Finding the Area of Arbitrary Polygons With Geometric Algebra

Wow I've watched your main videos on geometric algebra twice and each time you post one of these I'm more blown away that we don't use this everywhere!

derickd

Ah, the shoelace formula. In contexts outside this channel, this would just have been the regular area formulas from Grassmann algebra, but I appreciate the consistent perspective on geometric algebra.

caspermadlener

Also works in higher dimensions to compute the volume of meshes using tri-, quad-, etc.. vectors but with a different ratio out front.

APaleDot

I have used this many times in the past. The first time was in my undergraduate programming class. It got me an A on my final project for the class in 1983. The project was to determine the area of an n sided polygon just like this video. Then we were programming on a mainframe as the PC wasn’t widely available. If you use it for integration of a function it is basically the trapezoidal rule.

mathman

Very neat and beautifully illustrated. One tiny quibble is that the +1 on the last formula is a little big to look like a subscript and I think need a "mod n" after it.

DeclanMBrennan

Really neat applications to computational geometry processing too!

LLL_elder

I believe this is equivalent to the so-called "shoelace method", yes?

miguelortega

Very cool, at first I thought there was something missing as it would result in a bivector and not an area, but then I realized the bivector IS the area

genericcheesewedge

Even if the origin is not on the same plane as the polygon, forming a kind of pyramid, you get the same resulting bivector! Also, it doesn't even have to be a pyramid and a polygon. If you take any outline of a 2D shape, and any surface with that as it's boundary, then chop it up into little areas and sum up all the bivectors, you will get the area of the 2D shape, regardless of the surface. It's like how one dimension down, adding vectors together, results in just the vector going from start to finish.

shaharjoselevich

Note : If you want to use this, the polygon cannot self intersect. Because if it does, the result is you are adding two bivectors that doesn't intersect itself, with opposite orientation. But if we add two bivectors with opposite orientation, we are in a sense, subtracting areas instead of adding areas.

siarya_math

I feel like it will work for an origin point on a plane other that one containing a polygon...

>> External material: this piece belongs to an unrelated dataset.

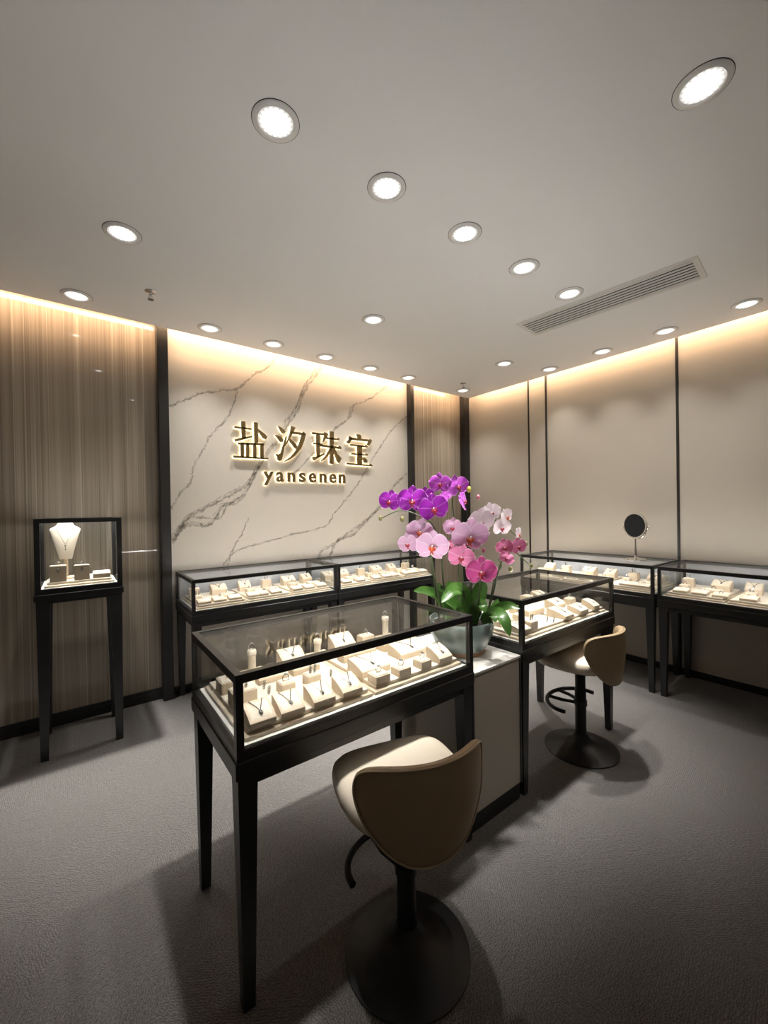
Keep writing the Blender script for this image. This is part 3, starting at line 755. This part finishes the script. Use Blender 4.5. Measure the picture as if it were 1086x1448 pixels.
# ------------------------------------------------------------------ jewellery
def wslope(dims, t):
    w, d, h0, h1 = dims
    prof = [(.004, h0), (d*.25, h0+(h1-h0)*.34), (d*.55, h0+(h1-h0)*.70), (d*.93, h1)]
    L = len(prof)-1; k = min(int(t*L), L-1); u = t*L-k
    return (prof[k][0]*(1-u)+prof[k+1][0]*u, prof[k][1]*(1-u)+prof[k+1][1]*u + .003)
def necklace_meshes(dims):
    def mk():
        w = dims[0]*.26; pts = []
        for i in range(25):
            s = i/24*2-1
            t = .42 + .52*abs(s)**1.25
            y, z = wslope(dims, t); pts.append((s*w*(.55+.45*abs(s)), y, z+.0010))
        c = MB().tube(pts, .0017, 5).mesh('chain', 'silver', True)
        mb = MB(); gm = MB()
        for k, t in enumerate((.40, .33, .25)):
            y, z = wslope(dims, t); r = (.0052, .0068, .0046)[k]
            mb.tube([(r*math.cos(a), y+r*math.sin(a)*.9, z+.001) for a in [2*math.pi*q/10 for q in range(10)]], .0009, 5, True)
            gm.ball((0, y, z+.0012), r*.7, 8, 6, (1, 1, .6))
        return c, mb.mesh('pendant', 'silver', True), gm.mesh('gem', 'gem')
    return cached(('n',)+tuple(dims), mk)
def ring_meshes(r):
    def mk():
        n = 18
        a = MB().tube([(r*math.cos(2*math.pi*k/n), 0, r+r*math.sin(2*math.pi*k/n)) for k in range(n)], r*.13, 6, True).mesh('band', 'silver', True)
        g = MB().ball((0, 0, 2.15*r), r*.42, 8, 6, (1, 1, .75))
        for k in range(6): g.ball((r*.5*math.cos(k*1.05), r*.5*math.sin(k*1.05), 2.05*r), r*.16, 6, 4)
        return a, g.mesh('gem', 'gem')
    return cached(('r', r), mk)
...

the only question I have — what does thing thing represent for an arbitrary 3d-surface? maximum projection area...?

feels like some calculus theorem :think:

dzuchun

yup, and you can also divide the polygon into a trapezoid and a triangle if more measurements are given. ^-^

lala

Would be really interesting to see if this expression is manifestly invariant to shift of origin.

halyon

Does the method work for concave polygons as well? I'm concerned that the bivector product could give a negative contribution to the sum, and that would be unphysical in the context of areas.

dowmanvarn

Does this work with concave shapes or ones with holes?

anselmschueler

to simplify it, could i put the origin at 1 of the vertices?

i thought of rotating the shape to align with an axis, but that seems more pain than worth. But if 1 edge is already aligned, I'd set the origin to 1 of the vertices at that edge

jongyonp

I wonder how this relates to the Surveyor's Area Formula. It looks very similar, except that it uses the signed area of the trapezoids formed by each edge with projected onto the x-axis.

NiAlBlack

So does this work with concave polygons too because the origin doesn't need to be witihin the polygon?

Fezezen

Nice! It should work too for non-convex polygons, right? I would have a hard time to prove it, but in all non convex situations I tried, it results in just the right cancellations of areas to give what we expect.

ywenp

We can derive this result without geometric algebra using Green's Theorem. It's a standard result in Calculus III.

jamescook